1905年、パリで開催された展覧会サロン・ドートンヌの一室をドラン、マティス、ヴラマンクらの作品が飾りました。強烈な原色を発し、奔放で勢いある筆触で彩られたそれらの作品群は、批評家ルイ・ヴォークセルを「あたかも野獣(フォーヴ)の檻の中にいるようだ」と言わしめます。それによってフォーヴィスム(野獣派)と名づけられた彼らの活動は数年のうちに幕を閉じ、以後それぞれの造形が追求されていきます。
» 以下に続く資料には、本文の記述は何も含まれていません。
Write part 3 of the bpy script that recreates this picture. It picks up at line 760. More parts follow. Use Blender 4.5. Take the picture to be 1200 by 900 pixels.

フォーヴィスムの中核となって活躍したアンドレ・ドラン(1880-1954年)は、固有色からの色彩の解放に心血を注ぎ、溢れんばかりのエネルギーを全面に押し出しました。大きな衝撃と革新を印象づけるその実験的な試みから間もなく、続いてセザニスムや古典回帰的な制作を試み、それらを経てドラン独特の深みのあるドラマティックな画面を多く生み出すに至ります。
本展では、アンドレ・ドランの青春時代をはじめ、生涯にわたって傾倒した古典芸術を基盤に自らの芸術を形成、成熟、展開したドランならではの造形世界を紹介します。さらに、ドランと同時代を過ごし、深く親交を結んで影響を与え合ったマティス、マルケ、ヴラマンク、ピカソらの作品を交えながらドランの画業の軌跡を追います。また、「ドランを巡る影響と交流」というテーマのもと、ドランに多大な影響を与えたコローやセザンヌ、そして、ドランの作風から影響を受けた安井曽太郎、ドランの画才や人柄を日本に発信した藤田嗣治や岡鹿之助らの作品を紹介いたします。本展を通じ、多くの皆様がドランとその仲間たちの魅力に触れていただければ幸いに存じます。